Лев Николаевич – жене: «Как мне больно, милая душенька, что я тебя расстраиваю своими письмами. Это период моего желчного состояния: во рту горько, ноет печень, и все мрачно и уныло. Лучше нигде мне не может быть, как здесь, совершенно одному в тишине и молчании».
«Не могу я с тобой врозь жить. Мне непременно нужно, чтобы все было вместе… Ты говоришь: «Я тебя люблю, а тебе этого теперь не надо»… Только этого и надо. И ничто так не может оживить меня, и письма твои оживили меня. Печень печенью, а душевная жизнь своим порядком. Мое уединение мне очень нужно было и освежило меня; и твоя любовь ко мне меня больше всего радует в жизни». «Не хочется радоваться на красоту весны; всякую минуту думаю, как тебе гадко. Приезжай поскорей. Я с радостью сменю тебя. Мне и дела есть, и дорогу я перенес – не то что легко, а весело».
Смягченное разлукой взаимное отчуждение сразу обостряется по приезде Льва Николаевича в Москву.
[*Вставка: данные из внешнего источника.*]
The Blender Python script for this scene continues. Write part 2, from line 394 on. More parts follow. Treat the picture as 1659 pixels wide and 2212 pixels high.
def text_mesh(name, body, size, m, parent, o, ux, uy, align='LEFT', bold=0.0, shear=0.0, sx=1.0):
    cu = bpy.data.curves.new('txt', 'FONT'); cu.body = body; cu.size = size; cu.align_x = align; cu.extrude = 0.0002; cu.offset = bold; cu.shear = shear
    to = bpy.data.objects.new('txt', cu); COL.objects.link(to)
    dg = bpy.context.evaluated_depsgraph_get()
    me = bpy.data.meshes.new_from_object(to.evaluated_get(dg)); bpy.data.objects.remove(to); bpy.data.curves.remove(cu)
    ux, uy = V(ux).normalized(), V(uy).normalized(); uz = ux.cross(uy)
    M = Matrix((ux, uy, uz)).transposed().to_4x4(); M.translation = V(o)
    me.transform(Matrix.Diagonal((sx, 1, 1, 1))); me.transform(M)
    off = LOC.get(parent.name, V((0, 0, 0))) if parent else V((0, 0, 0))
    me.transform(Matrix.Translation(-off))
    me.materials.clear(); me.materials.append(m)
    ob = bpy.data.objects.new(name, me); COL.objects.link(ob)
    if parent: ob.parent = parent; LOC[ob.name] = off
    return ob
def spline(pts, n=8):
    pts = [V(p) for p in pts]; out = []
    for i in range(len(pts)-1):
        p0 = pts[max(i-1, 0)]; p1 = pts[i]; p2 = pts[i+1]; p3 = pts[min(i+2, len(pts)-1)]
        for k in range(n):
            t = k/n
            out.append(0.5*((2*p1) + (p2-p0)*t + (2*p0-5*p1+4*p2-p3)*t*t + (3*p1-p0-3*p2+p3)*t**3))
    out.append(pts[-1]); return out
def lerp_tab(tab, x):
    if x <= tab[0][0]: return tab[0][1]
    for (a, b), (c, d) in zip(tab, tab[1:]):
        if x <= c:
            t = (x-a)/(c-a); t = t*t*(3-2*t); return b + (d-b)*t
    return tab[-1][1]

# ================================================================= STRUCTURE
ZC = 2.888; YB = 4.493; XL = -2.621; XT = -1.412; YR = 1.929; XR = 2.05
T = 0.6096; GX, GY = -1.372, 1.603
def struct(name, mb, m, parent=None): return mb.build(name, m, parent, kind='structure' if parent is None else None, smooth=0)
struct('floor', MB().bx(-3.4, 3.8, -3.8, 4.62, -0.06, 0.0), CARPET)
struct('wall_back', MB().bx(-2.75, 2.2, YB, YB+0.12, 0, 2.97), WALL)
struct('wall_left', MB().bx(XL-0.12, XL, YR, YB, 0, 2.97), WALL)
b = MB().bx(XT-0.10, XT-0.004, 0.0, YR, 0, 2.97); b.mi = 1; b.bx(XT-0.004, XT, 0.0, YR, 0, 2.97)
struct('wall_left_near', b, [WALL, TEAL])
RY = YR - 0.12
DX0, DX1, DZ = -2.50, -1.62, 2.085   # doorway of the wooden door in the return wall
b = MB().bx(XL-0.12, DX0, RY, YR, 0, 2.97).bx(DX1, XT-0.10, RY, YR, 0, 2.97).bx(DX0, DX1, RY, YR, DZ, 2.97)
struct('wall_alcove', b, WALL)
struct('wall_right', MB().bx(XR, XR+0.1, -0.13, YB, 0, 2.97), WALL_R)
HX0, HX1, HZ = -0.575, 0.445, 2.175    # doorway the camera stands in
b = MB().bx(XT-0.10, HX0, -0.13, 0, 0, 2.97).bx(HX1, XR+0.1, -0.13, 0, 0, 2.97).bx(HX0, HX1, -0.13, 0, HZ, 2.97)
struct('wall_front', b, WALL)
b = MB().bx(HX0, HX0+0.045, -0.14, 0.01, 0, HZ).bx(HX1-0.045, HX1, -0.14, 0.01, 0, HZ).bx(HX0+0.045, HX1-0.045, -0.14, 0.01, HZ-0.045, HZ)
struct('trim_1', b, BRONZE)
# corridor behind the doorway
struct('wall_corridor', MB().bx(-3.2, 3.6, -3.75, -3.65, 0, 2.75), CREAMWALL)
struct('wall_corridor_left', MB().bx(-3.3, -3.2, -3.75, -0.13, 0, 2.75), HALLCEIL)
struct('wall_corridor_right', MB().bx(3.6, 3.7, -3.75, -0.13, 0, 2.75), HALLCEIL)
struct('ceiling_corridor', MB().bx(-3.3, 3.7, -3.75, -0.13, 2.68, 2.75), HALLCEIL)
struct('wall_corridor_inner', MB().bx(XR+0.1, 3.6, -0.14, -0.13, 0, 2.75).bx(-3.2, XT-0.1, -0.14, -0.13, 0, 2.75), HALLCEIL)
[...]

В своей духовной работе он по-прежнему одинок, не видит кругом сочувствия, и семья, несмотря на двадцатилетнюю близость, временами просто тяготит его.
О душевном состоянии он пишет Н. Н. Страхову в марте 1882 года: «Я устал ужасно и ослабел. Целая зима прошла праздно. – То, что по-моему нужнее всего людям, то оказывается никому не нужным. Хочется умереть иногда. Для моего дела смерть моя будет полезна. Но если не умираю еще, видно, нет на то воли Отца. – И часто, отдаваясь этой воле, не тяготишься жизнью и не боишься смерти».